● DATA
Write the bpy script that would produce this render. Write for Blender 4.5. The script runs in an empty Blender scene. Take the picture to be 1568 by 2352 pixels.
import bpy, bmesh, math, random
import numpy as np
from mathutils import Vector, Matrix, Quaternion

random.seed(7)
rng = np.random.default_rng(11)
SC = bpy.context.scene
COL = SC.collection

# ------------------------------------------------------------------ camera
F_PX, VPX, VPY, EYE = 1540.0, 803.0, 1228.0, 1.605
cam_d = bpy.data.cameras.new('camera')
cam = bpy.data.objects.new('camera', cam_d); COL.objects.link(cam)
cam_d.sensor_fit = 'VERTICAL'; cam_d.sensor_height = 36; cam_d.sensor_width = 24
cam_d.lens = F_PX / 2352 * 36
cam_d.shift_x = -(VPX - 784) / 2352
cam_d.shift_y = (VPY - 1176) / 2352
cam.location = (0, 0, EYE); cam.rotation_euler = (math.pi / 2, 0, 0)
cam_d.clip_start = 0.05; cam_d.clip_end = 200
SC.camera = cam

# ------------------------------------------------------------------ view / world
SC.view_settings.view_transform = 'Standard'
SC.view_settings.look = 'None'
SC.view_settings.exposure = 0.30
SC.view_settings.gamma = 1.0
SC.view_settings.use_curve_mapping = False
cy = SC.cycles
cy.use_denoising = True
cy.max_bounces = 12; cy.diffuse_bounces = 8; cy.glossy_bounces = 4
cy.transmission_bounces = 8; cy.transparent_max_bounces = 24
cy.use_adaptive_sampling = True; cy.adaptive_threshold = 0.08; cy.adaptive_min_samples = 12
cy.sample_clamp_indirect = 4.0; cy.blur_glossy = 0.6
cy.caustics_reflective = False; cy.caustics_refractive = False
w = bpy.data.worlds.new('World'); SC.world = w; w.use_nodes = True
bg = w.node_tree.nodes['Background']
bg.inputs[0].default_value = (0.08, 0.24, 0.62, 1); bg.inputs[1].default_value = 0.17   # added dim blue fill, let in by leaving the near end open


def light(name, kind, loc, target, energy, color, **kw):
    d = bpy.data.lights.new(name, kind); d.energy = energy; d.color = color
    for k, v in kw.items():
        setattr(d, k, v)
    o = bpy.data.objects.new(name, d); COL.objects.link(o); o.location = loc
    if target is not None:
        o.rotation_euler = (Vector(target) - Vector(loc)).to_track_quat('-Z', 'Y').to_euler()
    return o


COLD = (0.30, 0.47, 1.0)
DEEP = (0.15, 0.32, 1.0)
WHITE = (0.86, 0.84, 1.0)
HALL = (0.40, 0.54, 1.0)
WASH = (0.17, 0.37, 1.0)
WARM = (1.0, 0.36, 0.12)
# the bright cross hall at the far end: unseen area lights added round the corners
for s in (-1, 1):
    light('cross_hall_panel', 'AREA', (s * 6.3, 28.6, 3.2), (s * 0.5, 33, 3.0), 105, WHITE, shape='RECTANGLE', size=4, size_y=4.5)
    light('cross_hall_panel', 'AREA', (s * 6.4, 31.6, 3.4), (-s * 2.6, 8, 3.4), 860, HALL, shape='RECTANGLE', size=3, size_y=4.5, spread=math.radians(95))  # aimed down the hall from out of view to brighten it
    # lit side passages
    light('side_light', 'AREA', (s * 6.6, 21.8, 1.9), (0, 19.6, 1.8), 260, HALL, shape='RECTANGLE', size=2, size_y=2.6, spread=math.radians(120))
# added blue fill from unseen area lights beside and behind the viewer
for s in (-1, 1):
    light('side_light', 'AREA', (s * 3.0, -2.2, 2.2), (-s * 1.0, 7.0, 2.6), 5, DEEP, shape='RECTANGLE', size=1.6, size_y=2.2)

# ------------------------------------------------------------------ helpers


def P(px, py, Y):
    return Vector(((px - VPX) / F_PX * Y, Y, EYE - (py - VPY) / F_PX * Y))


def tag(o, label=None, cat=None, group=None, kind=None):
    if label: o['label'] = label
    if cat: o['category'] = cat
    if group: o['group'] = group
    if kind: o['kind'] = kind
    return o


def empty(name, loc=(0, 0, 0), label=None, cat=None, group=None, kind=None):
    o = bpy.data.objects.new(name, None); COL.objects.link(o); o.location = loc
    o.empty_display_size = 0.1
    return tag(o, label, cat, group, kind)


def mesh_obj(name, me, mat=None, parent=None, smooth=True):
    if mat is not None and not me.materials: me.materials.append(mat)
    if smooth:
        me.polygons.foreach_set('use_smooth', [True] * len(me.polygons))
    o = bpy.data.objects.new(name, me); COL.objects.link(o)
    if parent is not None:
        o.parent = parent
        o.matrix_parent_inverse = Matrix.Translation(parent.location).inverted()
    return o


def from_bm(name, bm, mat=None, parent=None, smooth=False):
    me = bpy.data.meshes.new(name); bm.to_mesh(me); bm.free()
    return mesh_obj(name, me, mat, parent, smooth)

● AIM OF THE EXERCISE
Reproduce the material in full, with no word added or dropped.

● RESULT OF THIS EXERCISE
Write the bpy script that would produce this render. Write for Blender 4.5. The script runs in an empty Blender scene. Take the picture to be 1568 by 2352 pixels.
import bpy, bmesh, math, random
import numpy as np
from mathutils import Vector, Matrix, Quaternion

random.seed(7)
rng = np.random.default_rng(11)
SC = bpy.context.scene
COL = SC.collection

# ------------------------------------------------------------------ camera
F_PX, VPX, VPY, EYE = 1540.0, 803.0, 1228.0, 1.605
cam_d = bpy.data.cameras.new('camera')
cam = bpy.data.objects.new('camera', cam_d); COL.objects.link(cam)
cam_d.sensor_fit = 'VERTICAL'; cam_d.sensor_height = 36; cam_d.sensor_width = 24
cam_d.lens = F_PX / 2352 * 36
cam_d.shift_x = -(VPX - 784) / 2352
cam_d.shift_y = (VPY - 1176) / 2352
cam.location = (0, 0, EYE); cam.rotation_euler = (math.pi / 2, 0, 0)
cam_d.clip_start = 0.05; cam_d.clip_end = 200
SC.camera = cam

# ------------------------------------------------------------------ view / world
SC.view_settings.view_transform = 'Standard'
SC.view_settings.look = 'None'
SC.view_settings.exposure = 0.30
SC.view_settings.gamma = 1.0
SC.view_settings.use_curve_mapping = False
cy = SC.cycles
cy.use_denoising = True
cy.max_bounces = 12; cy.diffuse_bounces = 8; cy.glossy_bounces = 4
cy.transmission_bounces = 8; cy.transparent_max_bounces = 24
cy.use_adaptive_sampling = True; cy.adaptive_threshold = 0.08; cy.adaptive_min_samples = 12
cy.sample_clamp_indirect = 4.0; cy.blur_glossy = 0.6
cy.caustics_reflective = False; cy.caustics_refractive = False
w = bpy.data.worlds.new('World'); SC.world = w; w.use_nodes = True
bg = w.node_tree.nodes['Background']
bg.inputs[0].default_value = (0.08, 0.24, 0.62, 1); bg.inputs[1].default_value = 0.17   # added dim blue fill, let in by leaving the near end open


def light(name, kind, loc, target, energy, color, **kw):
    d = bpy.data.lights.new(name, kind); d.energy = energy; d.color = color
    for k, v in kw.items():
        setattr(d, k, v)
    o = bpy.data.objects.new(name, d); COL.objects.link(o); o.location = loc
    if target is not None:
        o.rotation_euler = (Vector(target) - Vector(loc)).to_track_quat('-Z', 'Y').to_euler()
    return o


COLD = (0.30, 0.47, 1.0)
DEEP = (0.15, 0.32, 1.0)
WHITE = (0.86, 0.84, 1.0)
HALL = (0.40, 0.54, 1.0)
WASH = (0.17, 0.37, 1.0)
WARM = (1.0, 0.36, 0.12)
# the bright cross hall at the far end: unseen area lights added round the corners
for s in (-1, 1):
    light('cross_hall_panel', 'AREA', (s * 6.3, 28.6, 3.2), (s * 0.5, 33, 3.0), 105, WHITE, shape='RECTANGLE', size=4, size_y=4.5)
    light('cross_hall_panel', 'AREA', (s * 6.4, 31.6, 3.4), (-s * 2.6, 8, 3.4), 860, HALL, shape='RECTANGLE', size=3, size_y=4.5, spread=math.radians(95))  # aimed down the hall from out of view to brighten it
    # lit side passages
    light('side_light', 'AREA', (s * 6.6, 21.8, 1.9), (0, 19.6, 1.8), 260, HALL, shape='RECTANGLE', size=2, size_y=2.6, spread=math.radians(120))
# added blue fill from unseen area lights beside and behind the viewer
for s in (-1, 1):
    light('side_light', 'AREA', (s * 3.0, -2.2, 2.2), (-s * 1.0, 7.0, 2.6), 5, DEEP, shape='RECTANGLE', size=1.6, size_y=2.2)

# ------------------------------------------------------------------ helpers


def P(px, py, Y):
    return Vector(((px - VPX) / F_PX * Y, Y, EYE - (py - VPY) / F_PX * Y))


def tag(o, label=None, cat=None, group=None, kind=None):
    if label: o['label'] = label
    if cat: o['category'] = cat
    if group: o['group'] = group
    if kind: o['kind'] = kind
    return o


def empty(name, loc=(0, 0, 0), label=None, cat=None, group=None, kind=None):
    o = bpy.data.objects.new(name, None); COL.objects.link(o); o.location = loc
    o.empty_display_size = 0.1
    return tag(o, label, cat, group, kind)


def mesh_obj(name, me, mat=None, parent=None, smooth=True):
    if mat is not None and not me.materials: me.materials.append(mat)
    if smooth:
        me.polygons.foreach_set('use_smooth', [True] * len(me.polygons))
    o = bpy.data.objects.new(name, me); COL.objects.link(o)
    if parent is not None:
        o.parent = parent
        o.matrix_parent_inverse = Matrix.Translation(parent.location).inverted()
    return o


def from_bm(name, bm, mat=None, parent=None, smooth=False):
    me = bpy.data.meshes.new(name); bm.to_mesh(me); bm.free()
    return mesh_obj(name, me, mat, parent, smooth)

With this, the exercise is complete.